DATA LINES
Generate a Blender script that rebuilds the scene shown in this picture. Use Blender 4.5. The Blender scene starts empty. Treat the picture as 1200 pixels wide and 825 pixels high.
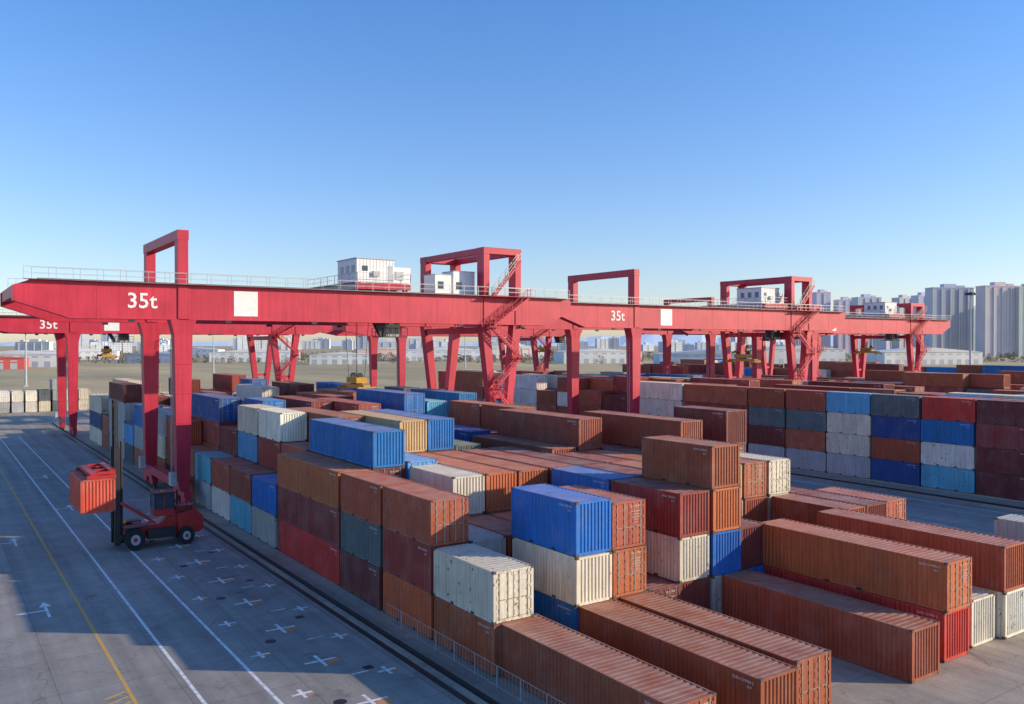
import bpy, math, random
from mathutils import Vector, Matrix
random.seed(7)
R=random.Random(11)
sc=bpy.context.scene
COL=sc.collection
sc.view_settings.view_transform='Standard'
sc.view_settings.look='None'
sc.view_settings.exposure=0

# ------------------------------------------------------------------ materials
def newmat(name):
    m=bpy.data.materials.new(name); m.use_nodes=True
    nt=m.node_tree; b=nt.nodes['Principled BSDF']
    return m,nt,b
def N(nt,t,**k):
    n=nt.nodes.new(t)
    for a,v in k.items(): setattr(n,a,v)
    return n
def mixc(nt,fac,a,b,mode='MIX'):
    n=nt.nodes.new('ShaderNodeMix'); n.data_type='RGBA'; n.blend_type=mode
    for i,v in ((0,fac),(6,a),(7,b)):
        if isinstance(v,(int,float,tuple)):
            n.inputs[i].default_value=v if not isinstance(v,tuple) else (*v[:3],1)
        else: nt.links.new(v,n.inputs[i])
    return n.outputs[2]
def ramp(nt,src,p0,p1,c0=(0,0,0),c1=(1,1,1)):
    n=nt.nodes.new('ShaderNodeValToRGB'); e=n.color_ramp.elements
    e[0].position=p0;e[1].position=p1;e[0].color=(*c0,1);e[1].color=(*c1,1)
    nt.links.new(src,n.inputs[0]); return n.outputs[0]
def noise(nt,vec,scale,detail=4,rough=.55):
    n=nt.nodes.new('ShaderNodeTexNoise'); n.inputs['Scale'].default_value=scale
    n.inputs['Detail'].default_value=detail; n.inputs['Roughness'].default_value=rough
    if vec is not None: nt.links.new(vec,n.inputs['Vector'])
    return n.outputs['Fac']
def mapping(nt,vec,scale=(1,1,1)):
    n=nt.nodes.new('ShaderNodeMapping'); n.inputs['Scale'].default_value=scale
    nt.links.new(vec,n.inputs['Vector']); return n.outputs[0]

def simple(name,col,rough=.6,metal=0,var=.15,nscale=1.5):
    m,nt,b=newmat(name)
    tc=N(nt,'ShaderNodeTexCoord')
    f=noise(nt,tc.outputs['Object'],nscale,5)
    lo=tuple(c*(1-var) for c in col); hi=tuple(min(1,c*(1+var)) for c in col)
    c=ramp(nt,f,.3,.7,lo,hi)
    nt.links.new(c,b.inputs['Base Color'])
    b.inputs['Roughness'].default_value=rough; b.inputs['Metallic'].default_value=metal
    return m

def paint_mat():
    m,nt,b=newmat('container_paint')
    oi=N(nt,'ShaderNodeObjectInfo'); tc=N(nt,'ShaderNodeTexCoord')
    off=N(nt,'ShaderNodeVectorMath',operation='MULTIPLY_ADD')
    cmb=N(nt,'ShaderNodeCombineXYZ')
    for i in range(3): nt.links.new(oi.outputs['Random'],cmb.inputs[i])
    nt.links.new(cmb.outputs[0],off.inputs[0]); off.inputs[1].default_value=(137,71,53)
    nt.links.new(tc.outputs['Object'],off.inputs[2])
    v=off.outputs[0]
    n1=noise(nt,v,.45,5)
    c=mixc(nt,1.0,oi.outputs['Color'],ramp(nt,n1,.3,.72,(.86,.84,.83),(1.12,1.11,1.1)),'MULTIPLY')
    n5=noise(nt,v,.7,4)
    a5=N(nt,'ShaderNodeMath',operation='MULTIPLY_ADD'); nt.links.new(oi.outputs['Random'],a5.inputs[0]); a5.inputs[1].default_value=.22; nt.links.new(n5,a5.inputs[2])
    fade=ramp(nt,a5.outputs[0],.6,.95,(0,0,0),(.2,.2,.2))
    c=mixc(nt,fade,c,(.5,.4,.34))
    st=noise(nt,mapping(nt,v,(7,7,.35)),1.0,4)
    c=mixc(nt,1.0,c,ramp(nt,st,.32,.62,(.79,.75,.7),(1.04,1.04,1.04)),'MULTIPLY')
    n2=noise(nt,v,2.6,9,.68)
    amt=N(nt,'ShaderNodeMath',operation='MULTIPLY_ADD'); nt.links.new(oi.outputs['Random'],amt.inputs[0]); amt.inputs[1].default_value=.075
    nt.links.new(n2,amt.inputs[2])
    rust=ramp(nt,amt.outputs[0],.665,.73)
    c=mixc(nt,rust,c,(.18,.068,.03))
    rr=noise(nt,mapping(nt,v,(11,11,.5)),1.0,6,.7)
    c=mixc(nt,ramp(nt,rr,.63,.76,(0,0,0),(.5,.5,.5)),c,(.22,.085,.035))
    geo=N(nt,'ShaderNodeNewGeometry'); sep=N(nt,'ShaderNodeSeparateXYZ'); nt.links.new(geo.outputs['Normal'],sep.inputs[0])
    up=ramp(nt,sep.outputs[2],.55,.9)
    dn=ramp(nt,noise(nt,v,.8,6),.3,.75,(.08,.08,.08),(.5,.5,.5))
    df=mixc(nt,1.0,up,dn,'MULTIPLY')
    c=mixc(nt,df,c,(.52,.37,.28))
    nt.links.new(c,b.inputs['Base Color'])
    rg=ramp(nt,n2,.4,.7,(.45,.45,.45),(.8,.8,.8)); nt.links.new(rg,b.inputs['Roughness'])
    bp=N(nt,'ShaderNodeBump'); bp.inputs['Strength'].default_value=.3; bp.inputs['Distance'].default_value=.05
    nt.links.new(noise(nt,v,2.0,3),bp.inputs['Height']); nt.links.new(bp.outputs[0],b.inputs['Normal'])
    return m
PAINT=paint_mat()
RODS=simple('lock_rod_steel',(.34,.3,.26),.5,.3)
CAST=simple('corner_casting_steel',(.12,.075,.055),.75)
GASK=simple('door_gasket',(.03,.027,.025),.8)
MARK=simple('container_lettering',(.62,.6,.56),.6)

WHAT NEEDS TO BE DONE
List every line above containing the word "scene".

THE REPLY
Generate a Blender script that rebuilds the scene shown in this picture. Use Blender 4.5. The Blender scene starts empty. Treat the picture as 1200 pixels wide and 825 pixels high.
sc=bpy.context.scene